Linux self-service firewall with Apache, Perl, IPtables, and UFW

I was recently in a situation where I was offering DNS service to some people. There just happened to be some records that were different from their ISPs DNS servers so I set up the server on my public IP address. I did not want to offer DNS to the world because last time I tried that, I got queries from all kinds of places for all kinds of records. I was initially opening up IP tables when people asked for the service and give me their IP address. After getting about 10 texts, I quickly got tired of collecting the IP addresses, so I made a webpage and with the perl script to write them to a list. With that, I would have a cron jobs go through the list and use UFW to update the IPTables to allow them access.

Here are the files inside of the directory where I’m creating the list.
dnsauth.tar

There’s a simple index.html file in the directory. It’s basically a form that asks for:
Name – who the person is. duh!
IP address – I want them to enter the IP address they want to authorize just in case they’re submitting someone else’s IP address.
Password – I don’t want just anyone to come in and get access to my DNS server.

The addip.cgi basically just writes all of those inputs and the IP address they’re coming in from into /tmp/iplist.txt in CSV format. I record the IP address they’re coming in from $ENV{‘REMOTE_ADDR’} just in case I get abuse or something.
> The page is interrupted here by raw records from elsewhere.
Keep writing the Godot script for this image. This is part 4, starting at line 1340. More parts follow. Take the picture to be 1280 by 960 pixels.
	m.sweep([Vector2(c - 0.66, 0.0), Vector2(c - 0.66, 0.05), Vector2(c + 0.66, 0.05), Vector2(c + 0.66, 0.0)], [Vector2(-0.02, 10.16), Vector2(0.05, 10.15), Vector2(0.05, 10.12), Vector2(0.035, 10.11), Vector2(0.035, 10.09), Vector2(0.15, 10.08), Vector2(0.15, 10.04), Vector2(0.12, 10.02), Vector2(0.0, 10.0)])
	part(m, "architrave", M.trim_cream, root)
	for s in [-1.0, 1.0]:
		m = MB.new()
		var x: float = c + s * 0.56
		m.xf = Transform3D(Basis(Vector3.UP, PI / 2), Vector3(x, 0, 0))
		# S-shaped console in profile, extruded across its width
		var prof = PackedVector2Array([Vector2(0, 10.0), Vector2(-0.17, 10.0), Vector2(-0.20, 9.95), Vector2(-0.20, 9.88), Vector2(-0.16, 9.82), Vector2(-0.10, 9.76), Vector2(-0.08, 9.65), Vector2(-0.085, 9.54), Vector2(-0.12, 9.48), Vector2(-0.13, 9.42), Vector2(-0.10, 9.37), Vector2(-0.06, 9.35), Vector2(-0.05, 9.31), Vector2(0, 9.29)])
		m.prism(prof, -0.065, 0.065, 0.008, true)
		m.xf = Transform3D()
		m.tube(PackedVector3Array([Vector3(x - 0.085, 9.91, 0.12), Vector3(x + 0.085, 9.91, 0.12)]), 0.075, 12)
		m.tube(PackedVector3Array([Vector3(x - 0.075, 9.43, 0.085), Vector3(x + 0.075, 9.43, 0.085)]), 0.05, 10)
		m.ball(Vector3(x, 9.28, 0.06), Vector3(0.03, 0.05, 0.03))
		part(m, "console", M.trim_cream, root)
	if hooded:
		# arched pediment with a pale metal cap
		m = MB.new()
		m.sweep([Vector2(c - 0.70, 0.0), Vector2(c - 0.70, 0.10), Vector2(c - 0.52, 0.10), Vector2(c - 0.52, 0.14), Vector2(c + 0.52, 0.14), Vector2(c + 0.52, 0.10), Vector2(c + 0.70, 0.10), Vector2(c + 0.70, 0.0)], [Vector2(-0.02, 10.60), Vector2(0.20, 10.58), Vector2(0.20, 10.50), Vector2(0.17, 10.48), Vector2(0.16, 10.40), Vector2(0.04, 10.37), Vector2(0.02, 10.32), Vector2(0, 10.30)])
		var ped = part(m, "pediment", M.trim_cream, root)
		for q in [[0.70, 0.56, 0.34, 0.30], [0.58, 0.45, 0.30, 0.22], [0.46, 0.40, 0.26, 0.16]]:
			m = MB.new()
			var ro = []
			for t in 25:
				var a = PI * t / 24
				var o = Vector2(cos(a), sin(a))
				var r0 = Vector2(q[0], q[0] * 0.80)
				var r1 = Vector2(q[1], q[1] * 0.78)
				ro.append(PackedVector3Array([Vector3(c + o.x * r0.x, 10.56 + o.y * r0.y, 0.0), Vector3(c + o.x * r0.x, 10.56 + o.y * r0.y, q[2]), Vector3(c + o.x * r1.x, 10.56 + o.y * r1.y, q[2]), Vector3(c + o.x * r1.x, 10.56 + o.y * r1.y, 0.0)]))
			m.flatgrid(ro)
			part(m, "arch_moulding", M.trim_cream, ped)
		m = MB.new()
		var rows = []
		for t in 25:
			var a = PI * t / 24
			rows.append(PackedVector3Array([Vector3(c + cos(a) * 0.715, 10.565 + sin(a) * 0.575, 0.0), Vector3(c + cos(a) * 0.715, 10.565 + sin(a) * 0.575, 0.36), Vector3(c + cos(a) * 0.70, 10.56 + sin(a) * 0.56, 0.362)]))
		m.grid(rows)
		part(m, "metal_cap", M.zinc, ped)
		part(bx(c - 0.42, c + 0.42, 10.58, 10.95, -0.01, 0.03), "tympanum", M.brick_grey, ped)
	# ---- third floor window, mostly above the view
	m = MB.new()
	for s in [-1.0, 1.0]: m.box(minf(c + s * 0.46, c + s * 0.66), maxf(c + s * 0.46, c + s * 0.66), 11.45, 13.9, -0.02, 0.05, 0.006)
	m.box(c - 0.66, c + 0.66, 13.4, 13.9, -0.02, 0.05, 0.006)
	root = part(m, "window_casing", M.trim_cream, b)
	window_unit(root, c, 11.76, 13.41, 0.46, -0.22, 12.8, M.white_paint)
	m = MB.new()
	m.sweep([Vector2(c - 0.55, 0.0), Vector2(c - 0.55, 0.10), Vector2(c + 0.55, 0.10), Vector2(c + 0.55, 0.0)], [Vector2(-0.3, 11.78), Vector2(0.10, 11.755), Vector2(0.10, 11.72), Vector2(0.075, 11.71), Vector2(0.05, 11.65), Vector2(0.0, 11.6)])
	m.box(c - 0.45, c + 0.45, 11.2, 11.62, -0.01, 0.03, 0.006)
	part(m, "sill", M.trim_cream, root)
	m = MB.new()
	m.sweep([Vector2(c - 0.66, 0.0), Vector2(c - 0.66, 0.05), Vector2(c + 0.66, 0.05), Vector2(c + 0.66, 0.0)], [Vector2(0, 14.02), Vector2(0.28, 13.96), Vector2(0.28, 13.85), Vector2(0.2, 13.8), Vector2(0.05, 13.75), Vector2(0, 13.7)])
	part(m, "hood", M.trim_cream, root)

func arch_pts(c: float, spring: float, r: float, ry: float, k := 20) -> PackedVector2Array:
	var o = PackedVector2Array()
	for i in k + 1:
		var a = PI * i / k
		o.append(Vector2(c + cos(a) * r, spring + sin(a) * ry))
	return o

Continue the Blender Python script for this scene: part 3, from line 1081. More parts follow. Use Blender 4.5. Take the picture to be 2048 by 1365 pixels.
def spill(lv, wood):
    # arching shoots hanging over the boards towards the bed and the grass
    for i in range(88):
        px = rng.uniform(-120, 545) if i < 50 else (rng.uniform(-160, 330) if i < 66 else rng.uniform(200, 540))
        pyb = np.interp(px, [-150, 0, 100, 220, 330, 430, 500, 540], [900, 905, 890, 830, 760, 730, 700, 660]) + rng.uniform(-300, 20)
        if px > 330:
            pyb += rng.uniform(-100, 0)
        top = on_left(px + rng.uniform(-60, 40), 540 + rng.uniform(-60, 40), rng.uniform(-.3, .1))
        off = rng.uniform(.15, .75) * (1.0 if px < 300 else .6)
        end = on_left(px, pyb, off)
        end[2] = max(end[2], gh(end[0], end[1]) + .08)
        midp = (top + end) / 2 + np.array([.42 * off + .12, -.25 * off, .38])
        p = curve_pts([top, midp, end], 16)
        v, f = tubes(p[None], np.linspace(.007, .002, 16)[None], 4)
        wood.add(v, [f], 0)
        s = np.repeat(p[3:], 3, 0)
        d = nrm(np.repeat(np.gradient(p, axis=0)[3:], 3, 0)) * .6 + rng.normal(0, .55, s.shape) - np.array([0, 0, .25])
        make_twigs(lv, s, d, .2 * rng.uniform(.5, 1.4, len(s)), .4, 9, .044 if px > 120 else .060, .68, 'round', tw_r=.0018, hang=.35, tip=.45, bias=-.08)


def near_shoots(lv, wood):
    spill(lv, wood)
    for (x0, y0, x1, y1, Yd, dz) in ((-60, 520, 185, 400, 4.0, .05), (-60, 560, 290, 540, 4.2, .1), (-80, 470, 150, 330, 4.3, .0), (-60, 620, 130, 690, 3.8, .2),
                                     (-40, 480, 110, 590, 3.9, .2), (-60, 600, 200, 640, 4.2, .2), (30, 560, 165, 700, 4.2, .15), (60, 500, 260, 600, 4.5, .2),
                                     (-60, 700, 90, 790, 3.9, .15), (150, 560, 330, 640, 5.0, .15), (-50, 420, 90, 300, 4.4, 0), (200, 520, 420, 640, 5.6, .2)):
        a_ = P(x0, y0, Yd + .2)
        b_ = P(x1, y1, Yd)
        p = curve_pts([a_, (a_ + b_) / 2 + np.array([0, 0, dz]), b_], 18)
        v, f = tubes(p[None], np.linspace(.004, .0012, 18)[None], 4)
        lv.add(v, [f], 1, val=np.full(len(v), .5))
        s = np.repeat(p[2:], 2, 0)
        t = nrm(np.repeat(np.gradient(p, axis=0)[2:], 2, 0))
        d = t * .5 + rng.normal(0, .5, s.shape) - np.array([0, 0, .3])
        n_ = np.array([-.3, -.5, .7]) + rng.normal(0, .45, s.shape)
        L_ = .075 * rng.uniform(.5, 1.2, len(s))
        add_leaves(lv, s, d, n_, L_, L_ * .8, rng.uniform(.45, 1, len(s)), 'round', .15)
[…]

The root user then has a cron job that runs through the iplist.txt file every 10 minutes. Here’s my file:

#!/bin/sh
if [ -f /tmp/iplist.txt ]; then
DATE=$(date +%Y%m%d)
cp /tmp/iplist.txt /home/alton/dnsservice/iplist.txt.$DATE
for i in `grep rice /tmp/iplist.txt | cut -f1 -d','`; do /usr/sbin/ufw insert 1 allow proto udp from $i to any port 53; done
grep rice /tmp/iplist.txt >> /home/alton/dnsservice/authorized_dns_ips.txt
grep -v rice /tmp/iplist.txt >> /home/alton/dnsservice/cheaters.txt
rm -rf /tmp/iplist.txt
sync
fi

Obviously, rice was my password. I just looped through the file and authorized anyone that used the right password. I also logged anyone that used the wrong password in /home/alton/dnsservice/cheaters.txt.

Hope this was useful! I welcome any comments. Obviously, this was quick and dirty. I’m sure there is a more secure way of doing this, but this is what came easy to me. Would love to hear your thoughts!